The things they say … about books

Some things people said about books in newspapers around the world at the weekend.

“Well, I didn’t want to write 600 pages of getting even. I thought I would try to be as understanding as possible to everybody else and as rough as possible on myself. I decided not to varnish stuff.” Salman Rushdie talking to Stuart Jefferies in The Guardian about why he decided to write his memoir, called Joseph Anton, the pseudonym he adopted after the fatwa was taken out against him in 1989. 

 “Today, many towns have no bookshops. If they also have no library, where are children to find books? Is it a surprise that we are always reading horrifying statistics about the number of homes without books? If children don’t discover what books they like, they are unlikely to become life-long readers, and we are therefore heading for a less literate society. Illiteracy leads to lower skills, greater social problems, higher crime rates, and a country less able to prosper in the global jobs market. Cutting libraries is a false economy. They are the best literacy resource that we have. “ Julia Donaldson, author of  The Gruffalo, commenting on far-reaching cuts funding for UK Libraries. 

“I hope men will read this book — not because it will make them less inclined to drool over bizarre, artificially enhanced, porn-star cleavage. But because the dangers that Williams details are not exclusive to women.

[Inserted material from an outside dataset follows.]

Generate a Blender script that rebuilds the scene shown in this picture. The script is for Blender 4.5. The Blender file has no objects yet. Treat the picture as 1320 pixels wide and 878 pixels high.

They threaten our entire species.” M. G. Lord’s reviewing Breasts: Unnatural and Natural History by Florence Williams in the New York Times.

Although Auster has interesting stories to tell, some of them have been told before in greater detail: we learn little here, for example, about the murder of his paternal grandfather by his grandmother, the family secret at the heart of The Invention of Solitude. He seems to struggle to find a way into his material, spending 50 pages describing all the addresses around the world (but mainly in Brooklyn) he has lived in, without managing to dig up any compelling themes or insights. What emerges are two conflicting strands that don’t work well together: first, a positive tale about a journey to artistic and domestic fulfilment; second, an attempt at a dispassionate meditation on ageing and mortality. But it is never clear why Winter Journal had to be written, and the persona that Auster presents in it risks detracting from his mysterious and playful fictions.” Giles Newington writing in the Irish Times about Winter Journal by Paul Auster

“Storymoja is bringing together people who might not go to other festivals, apart from the writers themselves…the young people, the schools. This really is opening another door – I see it as a very strong and empowering thing.”  Poet Imtiaz Dharker in The Independent, talking about the fourth annual StoryMoja Hay Festival cousin offshoot of the highly successful Hay Festival in Britain and set up to promote literacy and cultivate a culture of reading in Kenya.

Almost everything about Kapuscinski is laid bare in this book: his little lies and pardonable embellishments, his career of seductions, his unending desire for celebrity and fame. … the last word on his trajectory must surely belong to his great friend and fellow traveller in the furrows of Third world activism, Gabriel Garcia Marquez: ‘Everyone has three lives: a public life, a private life and a secret life’.” Nicolas Rothwell reviewing Ryszard Kapuscinski: A Life by Artur Domoslawski in The Weekend Australian.

1 Comment

  1. I rejoice in my Kindle and the sudden cheapness of books then a friend sends me a photo from Paris of the interior of Shakespeare and Co and want to weep.